Tuesday, June 21, 2005

Sophie’s World

Jostein Gaarder’s Sophie’s World has been adapted into a Norwegian television series. For those unfamiliar, Sophie’s World is the story of Sophie’s introduction to philosophy via a series of lectures delivered by a dog (in brown envelopes). The novel combines history of philosophy with simple introductions to some of the key thinkers within the guise of an elaborate post-modernist novel (think Umberto Eco). It isn’t Gaarder’s best novel, though it is quite novel.

SBS will be screening the series on Fridays, starting this week, at 8.30 pm.

8 comments:

Anonymous said...

Such cool handwriting. If your more than a product of your parents who are you? A filler of space, user of atoms… Infantile speculations get you nowhere but how do you know the maturity of your ideas. How do you know if you really have something?

MH said...

If you can tell us how to know when we ‘have something’ it would be most appreciated … The simple fact is, in this vast field of intellectual endeavour, you seldom know if you are anywhere near the correct path (or even if you are on the correct field). But in philosophy it doesn’t seem to matter that you are mistaken, because mistakes assist others in finding their way, it only matters that you be prepared to acknowledge your errors when they are demonstrated. I think that this is the point of maturity in philosophical thinking; you hold a position only so long as it remains defensible. The positions produced by immature speculation are held almost in faith, and subjected to little criticism, while the positions of mature thought are criticised before being held, and are held until they are shown to be wrong.

The one way that philosophers do have for knowing if they are on the right track is seeing if someone else, in our grande tradition, has had a similar thought before. If they have, then it is more than likely that you have stumbled onto something which is more than probably wrong. But then, at least you don’t feel like you’ve been barking up the wrong tree.

Cooly McCool said...

You're a class act Martin.

I think the curse of the philosophy nut is caused by a bizarre over-valuation of 'truth' as being more important than anything else. It tends to really shit people. It also breeds an unhealthy cynical nature.

Although not too bad at for what it was, that tv series doesn't seem in threat of spreading too much of it. I don't think I would have made sense of any of it, or finding it particularily interesting if I didn't have some philosophical knowledge prior. All in all I'll give it a two and a half on the leonard Malton scale (i.e. out of 4). It kind of works because you can forgive cornishness in anything foreign really. That's what SBS is all about. That and nudity and harvey birdman. How was Dr Who though! That Dalek was the man.

MH said...

I do my best ...

Pete said...

well spoke Cooly. That Dalek was indeed the man, nudity and Harvey Birdman do make a great television network and truth is sure as shit far too over-rated.

Samuel Douglas said...

Truth is overrated? Oh why didn't someone tell me earlier? My whole life has been a waste.

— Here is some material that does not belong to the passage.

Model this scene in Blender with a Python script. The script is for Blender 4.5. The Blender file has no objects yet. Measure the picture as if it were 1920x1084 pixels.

Pete, if it is so overrated, why your facinatio with the correspondance theory of truth?

Rowan: Clearly as you do not over-value truth, you never shit people

Pete said...

"facinatio"- what a great word!!

ok so just to make myself clear: Sam, I am in league with the pragmatists/Nietzscheans of this world. Our take is that truth is far to overrated by philosophers in general. What matters is what we can do. Any claim about "what we know to be true" is just mindless bollocking. As for my facinatio with the correspondance theory: it, like logical positivism, existentialism, objectivism and certain other commonly held dichotomies that shall remain nameless are among some of my favourite things to burn.

Cooly McCool said...

My comment was more self refelctive than an attack on anyone else. It is interesting that we do have a desire to arrive at some 'truth' in what we do, yet we all have the prior realization that we are wrong. Further, most of us are happy to accept that there is no absolute truth, yet engage in a process of truth seeking. If it doesn't win friends, whats the point of it? Cursed ratchet effects. I hate the inventor of ratchets with all my heart.